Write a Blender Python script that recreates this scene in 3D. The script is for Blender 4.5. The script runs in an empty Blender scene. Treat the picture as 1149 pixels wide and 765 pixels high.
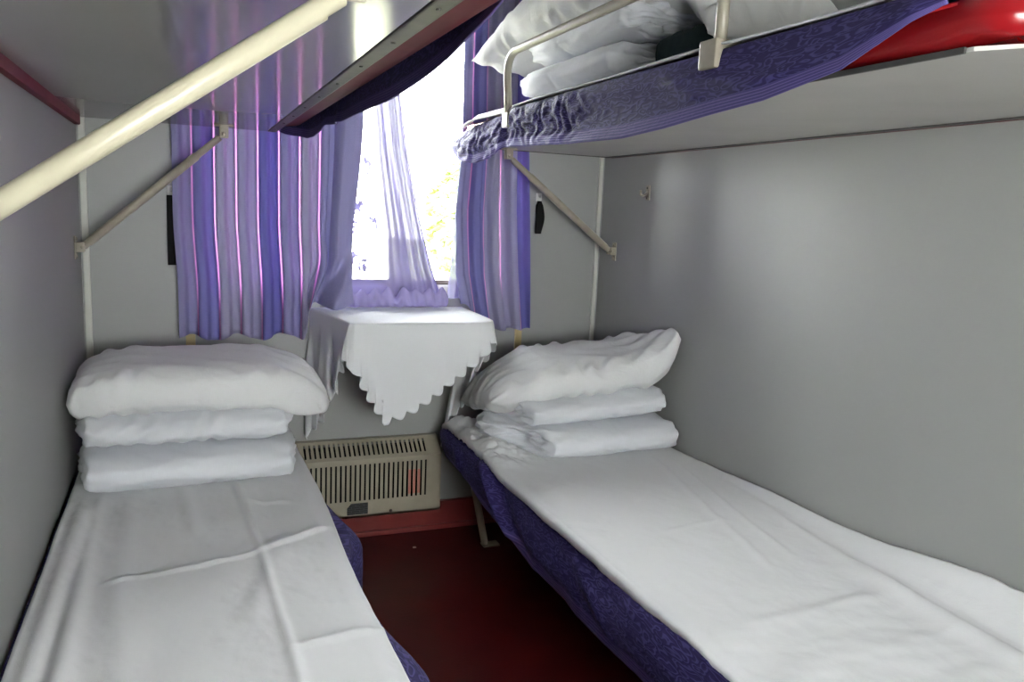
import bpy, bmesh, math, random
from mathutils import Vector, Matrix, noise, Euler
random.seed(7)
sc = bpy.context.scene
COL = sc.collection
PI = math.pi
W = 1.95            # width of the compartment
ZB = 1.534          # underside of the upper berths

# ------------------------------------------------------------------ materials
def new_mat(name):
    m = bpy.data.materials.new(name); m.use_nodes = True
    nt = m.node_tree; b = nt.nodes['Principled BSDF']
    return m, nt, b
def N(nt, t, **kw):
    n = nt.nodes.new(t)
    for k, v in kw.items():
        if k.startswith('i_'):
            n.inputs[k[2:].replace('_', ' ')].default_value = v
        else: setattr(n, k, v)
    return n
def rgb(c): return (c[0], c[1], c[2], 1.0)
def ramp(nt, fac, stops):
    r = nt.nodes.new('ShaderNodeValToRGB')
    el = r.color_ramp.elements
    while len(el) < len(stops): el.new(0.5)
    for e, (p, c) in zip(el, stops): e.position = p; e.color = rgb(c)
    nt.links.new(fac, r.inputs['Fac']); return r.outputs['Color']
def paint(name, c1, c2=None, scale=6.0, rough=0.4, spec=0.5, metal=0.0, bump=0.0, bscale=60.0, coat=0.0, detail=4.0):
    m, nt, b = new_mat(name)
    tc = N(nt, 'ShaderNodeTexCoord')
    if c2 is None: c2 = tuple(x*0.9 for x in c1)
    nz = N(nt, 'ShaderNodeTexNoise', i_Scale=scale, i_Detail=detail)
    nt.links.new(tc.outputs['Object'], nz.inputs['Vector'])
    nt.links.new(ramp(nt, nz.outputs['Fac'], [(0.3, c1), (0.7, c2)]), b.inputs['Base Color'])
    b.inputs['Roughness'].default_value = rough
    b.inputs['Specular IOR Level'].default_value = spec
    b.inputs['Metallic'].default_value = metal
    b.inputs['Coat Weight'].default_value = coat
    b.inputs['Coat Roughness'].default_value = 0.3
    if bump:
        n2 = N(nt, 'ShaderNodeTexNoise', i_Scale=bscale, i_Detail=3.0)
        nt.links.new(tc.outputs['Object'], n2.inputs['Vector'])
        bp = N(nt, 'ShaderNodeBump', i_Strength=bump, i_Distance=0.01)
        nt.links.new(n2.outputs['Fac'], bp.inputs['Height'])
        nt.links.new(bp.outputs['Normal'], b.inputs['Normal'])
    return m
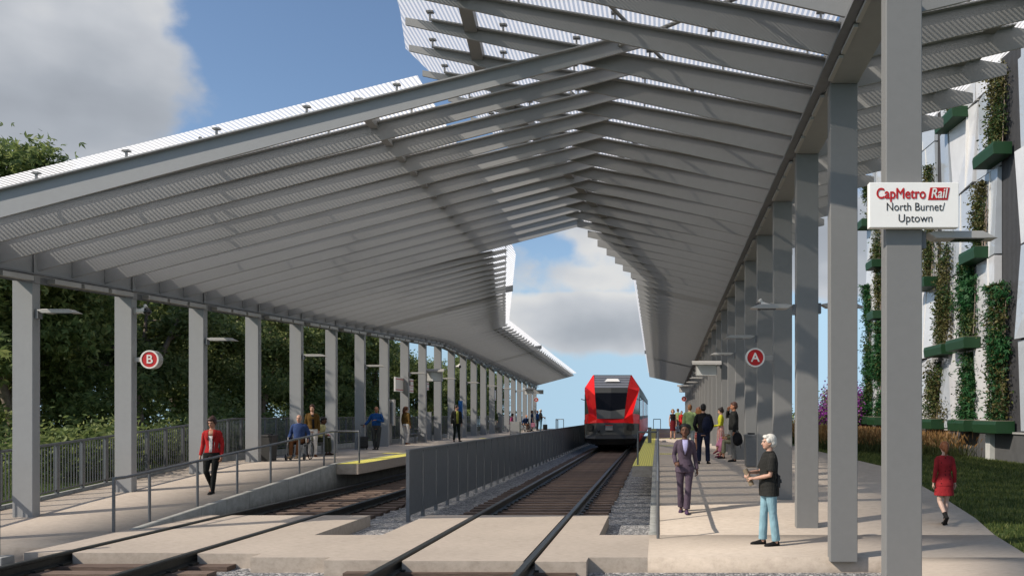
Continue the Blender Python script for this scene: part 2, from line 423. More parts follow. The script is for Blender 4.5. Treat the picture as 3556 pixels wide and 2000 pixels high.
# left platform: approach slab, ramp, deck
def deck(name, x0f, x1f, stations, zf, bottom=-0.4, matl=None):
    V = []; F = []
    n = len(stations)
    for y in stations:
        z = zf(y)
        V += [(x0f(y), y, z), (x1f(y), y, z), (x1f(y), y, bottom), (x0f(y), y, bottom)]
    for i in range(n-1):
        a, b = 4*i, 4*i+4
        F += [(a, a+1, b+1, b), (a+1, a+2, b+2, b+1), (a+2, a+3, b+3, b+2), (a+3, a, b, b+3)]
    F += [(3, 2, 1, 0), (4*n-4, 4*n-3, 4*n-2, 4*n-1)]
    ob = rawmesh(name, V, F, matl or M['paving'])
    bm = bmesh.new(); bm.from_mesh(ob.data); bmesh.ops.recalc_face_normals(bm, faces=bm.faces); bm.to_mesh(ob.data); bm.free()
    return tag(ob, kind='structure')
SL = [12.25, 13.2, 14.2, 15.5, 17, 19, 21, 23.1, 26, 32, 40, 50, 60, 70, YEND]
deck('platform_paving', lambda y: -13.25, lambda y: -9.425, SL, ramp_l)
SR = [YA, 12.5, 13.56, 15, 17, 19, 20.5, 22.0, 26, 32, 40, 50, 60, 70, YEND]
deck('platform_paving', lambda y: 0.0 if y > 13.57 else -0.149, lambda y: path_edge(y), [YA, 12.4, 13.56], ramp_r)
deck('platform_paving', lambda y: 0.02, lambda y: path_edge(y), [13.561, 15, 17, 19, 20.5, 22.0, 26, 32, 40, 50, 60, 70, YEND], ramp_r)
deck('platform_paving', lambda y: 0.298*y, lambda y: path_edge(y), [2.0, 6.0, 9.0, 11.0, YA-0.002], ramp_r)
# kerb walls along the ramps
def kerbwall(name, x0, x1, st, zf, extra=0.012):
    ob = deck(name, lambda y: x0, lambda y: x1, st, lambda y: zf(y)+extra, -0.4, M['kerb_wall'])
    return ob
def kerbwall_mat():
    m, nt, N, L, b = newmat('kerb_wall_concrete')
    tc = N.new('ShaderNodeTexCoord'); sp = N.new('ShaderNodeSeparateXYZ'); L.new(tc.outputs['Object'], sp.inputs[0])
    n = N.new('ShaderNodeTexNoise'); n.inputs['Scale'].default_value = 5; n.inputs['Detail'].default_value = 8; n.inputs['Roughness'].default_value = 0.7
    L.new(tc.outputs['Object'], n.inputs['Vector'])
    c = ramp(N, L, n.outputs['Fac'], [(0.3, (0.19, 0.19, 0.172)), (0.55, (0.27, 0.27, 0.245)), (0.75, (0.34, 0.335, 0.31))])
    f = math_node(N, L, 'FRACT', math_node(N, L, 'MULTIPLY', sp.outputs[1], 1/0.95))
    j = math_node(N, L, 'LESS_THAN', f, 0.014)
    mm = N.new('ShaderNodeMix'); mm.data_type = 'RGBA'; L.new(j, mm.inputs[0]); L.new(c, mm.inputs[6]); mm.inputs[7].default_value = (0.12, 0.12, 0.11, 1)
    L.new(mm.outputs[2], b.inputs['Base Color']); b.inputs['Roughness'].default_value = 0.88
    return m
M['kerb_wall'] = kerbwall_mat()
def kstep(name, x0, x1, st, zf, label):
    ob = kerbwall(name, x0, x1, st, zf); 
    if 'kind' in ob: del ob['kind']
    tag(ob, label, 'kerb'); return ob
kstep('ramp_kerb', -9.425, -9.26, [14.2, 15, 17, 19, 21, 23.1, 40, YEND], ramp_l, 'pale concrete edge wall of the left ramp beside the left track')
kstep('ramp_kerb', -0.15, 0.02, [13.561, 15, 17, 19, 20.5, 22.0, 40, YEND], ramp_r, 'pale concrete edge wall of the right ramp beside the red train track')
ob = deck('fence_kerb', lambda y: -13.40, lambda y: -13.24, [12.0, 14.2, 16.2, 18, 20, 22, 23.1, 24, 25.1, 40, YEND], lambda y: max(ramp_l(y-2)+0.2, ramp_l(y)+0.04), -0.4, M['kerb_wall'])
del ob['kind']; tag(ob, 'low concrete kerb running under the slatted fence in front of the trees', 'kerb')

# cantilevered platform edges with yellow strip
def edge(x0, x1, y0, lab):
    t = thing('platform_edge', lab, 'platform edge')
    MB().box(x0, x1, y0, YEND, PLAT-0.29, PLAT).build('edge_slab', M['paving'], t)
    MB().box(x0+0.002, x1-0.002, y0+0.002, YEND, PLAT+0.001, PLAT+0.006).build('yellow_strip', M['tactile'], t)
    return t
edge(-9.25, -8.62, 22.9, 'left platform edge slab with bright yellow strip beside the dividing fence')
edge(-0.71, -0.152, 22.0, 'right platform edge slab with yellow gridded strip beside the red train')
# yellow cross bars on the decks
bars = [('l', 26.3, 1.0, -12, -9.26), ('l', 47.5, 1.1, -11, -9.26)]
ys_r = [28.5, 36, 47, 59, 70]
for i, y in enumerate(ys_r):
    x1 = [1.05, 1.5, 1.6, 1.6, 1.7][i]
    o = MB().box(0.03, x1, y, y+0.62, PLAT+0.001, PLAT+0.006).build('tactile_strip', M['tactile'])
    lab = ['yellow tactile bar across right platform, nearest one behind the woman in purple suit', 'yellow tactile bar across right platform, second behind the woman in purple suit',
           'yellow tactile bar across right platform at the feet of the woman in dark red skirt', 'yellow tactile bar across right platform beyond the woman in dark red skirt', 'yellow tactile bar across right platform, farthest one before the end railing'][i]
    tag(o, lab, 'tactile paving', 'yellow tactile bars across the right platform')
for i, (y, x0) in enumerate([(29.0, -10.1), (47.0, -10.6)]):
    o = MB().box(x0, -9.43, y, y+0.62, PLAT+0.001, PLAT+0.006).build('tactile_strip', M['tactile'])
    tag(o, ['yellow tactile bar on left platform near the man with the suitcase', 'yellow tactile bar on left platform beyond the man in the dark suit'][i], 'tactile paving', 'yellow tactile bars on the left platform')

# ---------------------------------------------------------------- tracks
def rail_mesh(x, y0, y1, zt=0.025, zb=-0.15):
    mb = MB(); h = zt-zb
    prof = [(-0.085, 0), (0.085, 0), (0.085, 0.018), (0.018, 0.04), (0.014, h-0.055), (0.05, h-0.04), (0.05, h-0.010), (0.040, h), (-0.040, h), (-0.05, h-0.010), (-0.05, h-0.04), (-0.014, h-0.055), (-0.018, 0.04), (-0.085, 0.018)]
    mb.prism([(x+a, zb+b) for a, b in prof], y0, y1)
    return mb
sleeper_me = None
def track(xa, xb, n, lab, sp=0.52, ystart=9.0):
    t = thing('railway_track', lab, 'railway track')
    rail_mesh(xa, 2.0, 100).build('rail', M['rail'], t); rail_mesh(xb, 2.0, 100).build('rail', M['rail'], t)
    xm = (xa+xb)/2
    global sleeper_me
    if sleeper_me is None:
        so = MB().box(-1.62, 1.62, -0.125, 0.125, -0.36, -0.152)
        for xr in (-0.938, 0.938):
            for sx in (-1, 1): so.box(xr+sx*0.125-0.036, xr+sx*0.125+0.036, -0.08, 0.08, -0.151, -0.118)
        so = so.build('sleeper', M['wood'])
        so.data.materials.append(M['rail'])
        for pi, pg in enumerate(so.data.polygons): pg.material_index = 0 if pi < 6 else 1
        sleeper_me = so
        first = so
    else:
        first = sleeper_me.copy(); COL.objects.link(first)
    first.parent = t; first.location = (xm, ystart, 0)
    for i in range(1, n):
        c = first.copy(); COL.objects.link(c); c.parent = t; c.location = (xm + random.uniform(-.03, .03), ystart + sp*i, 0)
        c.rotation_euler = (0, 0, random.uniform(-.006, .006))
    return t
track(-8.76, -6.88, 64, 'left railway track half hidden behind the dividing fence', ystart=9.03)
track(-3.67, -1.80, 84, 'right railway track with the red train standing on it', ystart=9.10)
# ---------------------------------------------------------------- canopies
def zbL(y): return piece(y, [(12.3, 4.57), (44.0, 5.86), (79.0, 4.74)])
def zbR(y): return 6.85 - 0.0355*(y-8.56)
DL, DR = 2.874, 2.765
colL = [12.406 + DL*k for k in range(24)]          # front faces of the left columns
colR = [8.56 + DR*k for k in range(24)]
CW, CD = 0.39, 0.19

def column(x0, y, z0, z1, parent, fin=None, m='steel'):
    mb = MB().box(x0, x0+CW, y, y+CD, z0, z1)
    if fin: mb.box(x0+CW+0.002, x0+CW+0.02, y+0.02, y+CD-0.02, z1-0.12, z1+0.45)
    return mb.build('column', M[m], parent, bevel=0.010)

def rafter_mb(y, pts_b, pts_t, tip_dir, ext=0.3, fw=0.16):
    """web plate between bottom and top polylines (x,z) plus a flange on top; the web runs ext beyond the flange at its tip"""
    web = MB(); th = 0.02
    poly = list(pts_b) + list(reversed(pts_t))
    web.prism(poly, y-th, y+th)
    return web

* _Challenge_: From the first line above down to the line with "the upper berths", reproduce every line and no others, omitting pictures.

* _Reply to the exercise_:
Write a Blender Python script that recreates this scene in 3D. The script is for Blender 4.5. The script runs in an empty Blender scene. Treat the picture as 1149 pixels wide and 765 pixels high.
import bpy, bmesh, math, random
from mathutils import Vector, Matrix, noise, Euler
random.seed(7)
sc = bpy.context.scene
COL = sc.collection
PI = math.pi
W = 1.95            # width of the compartment
ZB = 1.534          # underside of the upper berths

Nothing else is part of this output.